Congratulations, Reince Priebus!

In the second debate, Saul Anuzis characterized the RNC’s circumstances as “a moment of crisis.” The coming days will probably see a media blitz for the new chairman, but one that will probably not be repeated in the next two years. Almost immediately, Priebus will have to go into fundraising mode; he predicted this at the debate at the National Press Club, declaring that the next chairman would have to spend “five, six hours a day calling major donors, working like a dog.”

As chairman, Priebus will face two challenges: skeptical large donors and a distrustful grassroots.

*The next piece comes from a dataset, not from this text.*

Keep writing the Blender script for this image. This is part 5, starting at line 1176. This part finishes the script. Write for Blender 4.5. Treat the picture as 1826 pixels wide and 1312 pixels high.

The large donors will need assurances that their donations will be well spent. Holding the meeting at the luxurious Gaylord Convention Center in National Harbor, Md., with a spectacular view of the Potomac, may not have necessarily sent the right message. As committee members considered the budget for the coming year, Delaware RNC committeewoman Priscilla Rakestraw insisted, “We have eliminated, eliminated, eliminated. . . . This is a floor budget, not a ceiling budget.” The RNC staff had been cut from 165 people to 107. But RNC members from North Carolina and Texas still objected, arguing that the RNC cannot credibly lead if it is operating at a deficit.

Meanwhile, many members of the conservative grassroots have become skeptical of Washington committees, suspecting that GOP leaders inside the Beltway don’t truly share their values, are all too comfortable with business as usual, look down upon the Tea Parties, and meddle in primaries despite claims of neutrality. Priebus often cited the Tea Parties when discussing what he wanted to do as chairman, and his constant invocation of them might help him rebuild the RNC’s credibility with grassroots activists. And he’ll probably keep pointing to his Wisconsin friends; Sen. Ron Johnson and Reps. Paul Ryan and Sean Duffy are good names to drop when establishing small-government street cred.